IT WAS my first time … and it involved lashings of honey. OK, get your minds out of the gutter. I may be describing a pleasure of the flesh but it's not that carnal.

I speak of the affogato. For the uninitiated - and I must say, you haven't lived - the standard affogato consists of gelato (usually vanilla, and rightly so) topped with a shot of hot espresso coffee.

It's a work of pure genius and sensory clashes. The heat of the espresso collides with the chill of the gelato. The bitterness of the coffee jars with the sweetness of the gelato. Liquid meets solid. Juxtapositions such as these are marks of a superior affogato experience.

I was seduced. And so I began to search beyond Sydney's inner-west for the superior affogato experience.

The city fringe (Glebe and Surry Hills) appears to be doing OK. But my attempts in the CBD have been fruitless - and filled with barista bastardry.

One affogato atrocity worth mentioning involves a barely visible, completely inadequate morsel of gelato being rapidly engulfed by a sea of espresso. It's piss weak - and in clear breach of a key requirement: the correct ratio of gelato to espresso. As a consequence of this misdemeanour, particularly if the treat is ordered for take-away, you usually wind up with a melted mess of creamy liquid.

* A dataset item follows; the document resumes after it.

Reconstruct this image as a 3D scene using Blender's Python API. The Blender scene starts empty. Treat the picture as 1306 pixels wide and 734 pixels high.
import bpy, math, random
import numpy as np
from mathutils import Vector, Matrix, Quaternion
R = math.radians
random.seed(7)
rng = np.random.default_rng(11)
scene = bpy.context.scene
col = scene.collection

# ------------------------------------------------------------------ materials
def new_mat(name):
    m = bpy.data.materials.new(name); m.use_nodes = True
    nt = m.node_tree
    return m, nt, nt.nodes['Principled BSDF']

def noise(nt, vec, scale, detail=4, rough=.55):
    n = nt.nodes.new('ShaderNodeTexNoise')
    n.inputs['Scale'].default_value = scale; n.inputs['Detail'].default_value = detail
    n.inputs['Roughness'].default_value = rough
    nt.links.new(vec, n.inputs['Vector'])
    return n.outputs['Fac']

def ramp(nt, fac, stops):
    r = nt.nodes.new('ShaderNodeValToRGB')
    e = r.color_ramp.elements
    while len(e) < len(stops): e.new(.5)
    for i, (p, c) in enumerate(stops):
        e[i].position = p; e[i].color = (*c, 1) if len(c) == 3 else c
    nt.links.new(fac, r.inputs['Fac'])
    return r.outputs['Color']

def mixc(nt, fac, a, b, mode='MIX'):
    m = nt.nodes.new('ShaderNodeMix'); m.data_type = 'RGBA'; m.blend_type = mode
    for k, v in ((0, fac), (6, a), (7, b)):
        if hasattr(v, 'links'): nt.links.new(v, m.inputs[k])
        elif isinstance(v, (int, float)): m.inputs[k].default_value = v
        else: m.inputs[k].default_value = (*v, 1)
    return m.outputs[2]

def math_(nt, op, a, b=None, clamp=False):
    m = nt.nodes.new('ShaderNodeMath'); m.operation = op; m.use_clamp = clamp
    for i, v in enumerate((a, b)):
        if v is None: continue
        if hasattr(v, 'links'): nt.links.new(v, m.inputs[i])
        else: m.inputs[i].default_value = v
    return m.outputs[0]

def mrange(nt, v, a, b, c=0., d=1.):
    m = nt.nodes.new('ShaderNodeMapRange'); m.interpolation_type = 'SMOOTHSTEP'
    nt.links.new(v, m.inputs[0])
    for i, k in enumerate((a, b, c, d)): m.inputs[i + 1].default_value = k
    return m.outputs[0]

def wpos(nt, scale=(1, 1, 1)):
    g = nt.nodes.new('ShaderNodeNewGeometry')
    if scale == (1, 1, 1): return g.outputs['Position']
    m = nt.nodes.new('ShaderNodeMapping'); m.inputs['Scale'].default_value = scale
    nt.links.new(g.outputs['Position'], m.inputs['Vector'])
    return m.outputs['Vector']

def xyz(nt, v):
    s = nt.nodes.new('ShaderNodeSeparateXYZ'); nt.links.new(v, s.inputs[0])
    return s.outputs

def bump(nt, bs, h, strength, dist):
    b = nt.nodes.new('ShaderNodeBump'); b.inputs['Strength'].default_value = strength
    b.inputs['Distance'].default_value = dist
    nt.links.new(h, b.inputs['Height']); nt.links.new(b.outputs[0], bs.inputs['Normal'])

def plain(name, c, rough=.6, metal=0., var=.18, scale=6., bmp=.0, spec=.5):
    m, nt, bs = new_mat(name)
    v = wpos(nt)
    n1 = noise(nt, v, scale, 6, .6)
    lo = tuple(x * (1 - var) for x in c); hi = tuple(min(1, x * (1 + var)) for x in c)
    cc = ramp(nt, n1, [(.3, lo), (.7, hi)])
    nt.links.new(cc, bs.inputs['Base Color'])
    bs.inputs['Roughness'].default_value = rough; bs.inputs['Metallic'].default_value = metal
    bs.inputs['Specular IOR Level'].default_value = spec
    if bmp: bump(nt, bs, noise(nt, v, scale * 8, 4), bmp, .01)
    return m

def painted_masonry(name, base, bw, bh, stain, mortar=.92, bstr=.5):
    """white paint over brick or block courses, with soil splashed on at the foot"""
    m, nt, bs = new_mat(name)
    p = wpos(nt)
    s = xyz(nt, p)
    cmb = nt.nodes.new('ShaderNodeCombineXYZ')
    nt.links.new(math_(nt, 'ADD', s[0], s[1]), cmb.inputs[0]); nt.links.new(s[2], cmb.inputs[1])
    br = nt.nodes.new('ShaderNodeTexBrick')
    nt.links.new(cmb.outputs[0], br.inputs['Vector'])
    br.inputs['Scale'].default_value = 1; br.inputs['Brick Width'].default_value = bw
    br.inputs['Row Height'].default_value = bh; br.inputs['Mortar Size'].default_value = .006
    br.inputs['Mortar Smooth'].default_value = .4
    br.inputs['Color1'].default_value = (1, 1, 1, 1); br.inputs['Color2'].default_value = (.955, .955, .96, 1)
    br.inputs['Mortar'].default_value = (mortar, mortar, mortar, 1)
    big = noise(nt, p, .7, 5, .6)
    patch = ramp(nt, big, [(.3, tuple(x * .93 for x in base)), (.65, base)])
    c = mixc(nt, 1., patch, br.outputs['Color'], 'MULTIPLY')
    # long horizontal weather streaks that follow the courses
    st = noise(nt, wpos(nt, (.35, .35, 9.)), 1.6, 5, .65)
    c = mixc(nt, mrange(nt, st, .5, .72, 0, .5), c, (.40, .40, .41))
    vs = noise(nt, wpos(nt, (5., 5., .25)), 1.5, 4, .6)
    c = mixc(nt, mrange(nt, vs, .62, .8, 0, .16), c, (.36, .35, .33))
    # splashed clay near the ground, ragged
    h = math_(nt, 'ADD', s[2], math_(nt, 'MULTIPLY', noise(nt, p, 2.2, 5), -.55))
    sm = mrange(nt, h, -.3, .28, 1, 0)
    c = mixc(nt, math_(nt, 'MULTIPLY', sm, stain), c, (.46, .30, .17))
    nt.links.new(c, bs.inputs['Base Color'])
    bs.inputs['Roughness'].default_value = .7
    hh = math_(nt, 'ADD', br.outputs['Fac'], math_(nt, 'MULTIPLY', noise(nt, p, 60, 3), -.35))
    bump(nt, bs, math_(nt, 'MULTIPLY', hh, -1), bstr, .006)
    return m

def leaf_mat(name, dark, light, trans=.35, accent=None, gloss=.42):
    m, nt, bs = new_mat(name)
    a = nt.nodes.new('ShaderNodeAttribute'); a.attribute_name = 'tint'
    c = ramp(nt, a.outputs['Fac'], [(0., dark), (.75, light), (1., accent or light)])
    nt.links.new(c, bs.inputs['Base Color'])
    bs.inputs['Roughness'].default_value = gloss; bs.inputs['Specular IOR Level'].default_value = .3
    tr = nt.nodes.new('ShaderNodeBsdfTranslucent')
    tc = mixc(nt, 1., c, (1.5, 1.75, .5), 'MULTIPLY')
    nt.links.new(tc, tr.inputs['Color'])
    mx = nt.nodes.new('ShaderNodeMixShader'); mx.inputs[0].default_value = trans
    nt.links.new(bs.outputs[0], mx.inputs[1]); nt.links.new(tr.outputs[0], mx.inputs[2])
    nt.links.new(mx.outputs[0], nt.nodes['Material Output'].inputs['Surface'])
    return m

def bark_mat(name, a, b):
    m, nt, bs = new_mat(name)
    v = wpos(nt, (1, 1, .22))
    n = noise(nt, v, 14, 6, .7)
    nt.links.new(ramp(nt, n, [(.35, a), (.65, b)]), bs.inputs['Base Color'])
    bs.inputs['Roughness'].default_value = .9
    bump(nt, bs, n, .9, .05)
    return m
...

Once this has occurred, all is lost; the purchaser can no longer control the distribution of espresso over gelato. Perhaps some coffee vendors take the translation of affogato too literally (it is the Italian word for "drowned"). But in my experience, it is a case of getting what you paid for. If you are ever charged less than $4 for an affogato, brace yourself for such sludge.

One young man had the audacity to check if I wanted sugar in my espresso, thus showing his utter disrespect for the sweet versus bitter principle at the heart of the experience!

Another waiter apparently misheard me and asked if I wanted an avocado.

But my affogato adoration was chiefly affronted on both these occasions by the fact that they took place in establishments branded with Italian names and staffed by people of European backgrounds. They had raised my expectations of quality and authenticity.

No. I've decided the CBD needs to lift its affogato aspirations. Pronto!